Some people say, well, you should just ship your gun there. Well, he could have done that, too, and then driven over to where he shipped it to - and come right back to the airport. So I don't know that that process itself really needs to be looked at. The challenge we're really looking at is protection of a public area. And that's one of the most challenging things a security official will ever do - is protect a public area.

SIMON: Well - and how do you do that in baggage claim realistically?

PRICE: Realistically, first, there's an understanding that sometimes you can't prevent every single thing. Sometimes, the best thing you can do is respond to it. But by increasing law-enforcement patrols in the airport public areas, which I think is more important than any other area - not that any other life is less - worth anything or more. But when there's a shooting at a mall, the mall shuts down for a few days. When there's a shooting at an airport, the entire airport transportation system can be affected by that.

So there's simple things you can do. Increasing law-enforcement patrols in those areas so you provide more immediate response. Then there's more complex things that you can do from technology using gunshot locators and other kind of mass-screening-type technologies that have been tested and used in the U.S. military to try and protect checkpoints.

SIMON: Yeah.

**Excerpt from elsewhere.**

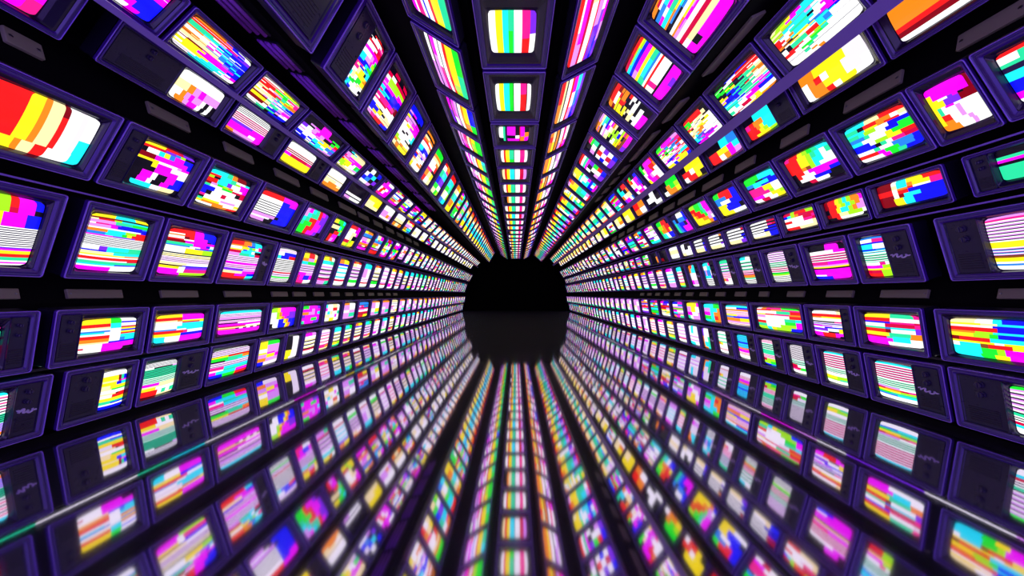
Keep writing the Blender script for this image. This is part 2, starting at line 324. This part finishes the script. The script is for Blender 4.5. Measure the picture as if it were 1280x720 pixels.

It's - is it - let me put it this way, Mr. Price. At some point, do security officials need to tell the American people, look. We can tighten up here - but something that's just an invitation for people to figure out another way around it.

PRICE: Unfortunately that's the way security works - is that as soon as we plug one gap, people are looking for the next gap. And, sometimes, plugging one gap opens up another one. So you unfortunately end up in sort of an endless game of whack-a-mole, where you're rushing to whatever the latest security gap that's been identified or has already been identified - but just find the exploited. And there is a level of personal responsibility, as well - just personal awareness and doing what you can do to be aware of your surroundings to the best of your ability.

SIMON: Jeffrey Price at Metropolitan State University, thanks so much.